А у большого начальства никаких вопросов по этому поводу естественно не возникло. Оно вообще старалось держаться от чеченцев подальше. Главком Сухопутных Войск Болдырев шарахался от ямадаевцев приехавших в его штаб получать задание:
— А что это у них подствольники заряжены?… Пусть лучше подальше отойдут! Еще, еще подальше!
Российскому генералу и в страшном сне не могло придти в голову проверять, кто там сидит с чеченцами на броне.
Четвертый день войны
Грузинская граница
Утром 11-го августа «Восток» получил приказ выдвигаться в сторону грузинской границы. Вместе с ним в колонне шли 693-й мотострелковый полк и полк ВДВ. Чеченцы расселись на трофейную бронетехнику, на которой мелом намалевали: «Восток», «Чечня», «Ямадаевцы». Журналистов, кинувшихся фотографировать по-махновски колоритное воинство, они приветствовали одним поднятым указательным пальцем: — Аллах един!

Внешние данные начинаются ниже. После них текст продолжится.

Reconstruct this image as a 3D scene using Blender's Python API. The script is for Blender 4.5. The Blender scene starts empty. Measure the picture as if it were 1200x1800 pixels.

По дороге с интересом наблюдали за настоящим воздушным боем. Штурмовик Су-25 на головокружительных виражах пытался уйти от выпущенной с земли ракеты. Ракета, словно борзая, севшая лисе на хвост, разворачивалась, и гнала самолет дальше, целя в сопла. В конце концов, ракета настигла свою жертву, летчик катапультировался. Ямадаевцы спорили чья эта СУшка, — наша или грузинская.
Вмешался сам Сулим:
— По рации передали, грузинская.
Выдержав театральную паузу, комбат добавил:
— Хотя какая она, к чертовой матери грузинская? Ракета шла со стороны Гори, а у грузин уж два дня как аэродромы разбомблены. Им и взлетать-то неоткуда.
Кто-то из его бойцов театрально вздохнул и политкорректно подытожил:
— Ну, раз так, тогда жалко СУшку.
Получилось ненатурально и от того смешно. Бойцы «Востока», — стопроцентные люди войны. Она давно стала для них самостоятельной ценностью. Эти люди были искренне увлечены красотой боя, когда, задрав головы, наблюдали воздушные пируэты, а вот патриотические сантименты востоковцев не трогали. Слишком много и слишком привычно они убивали других и умирали сами.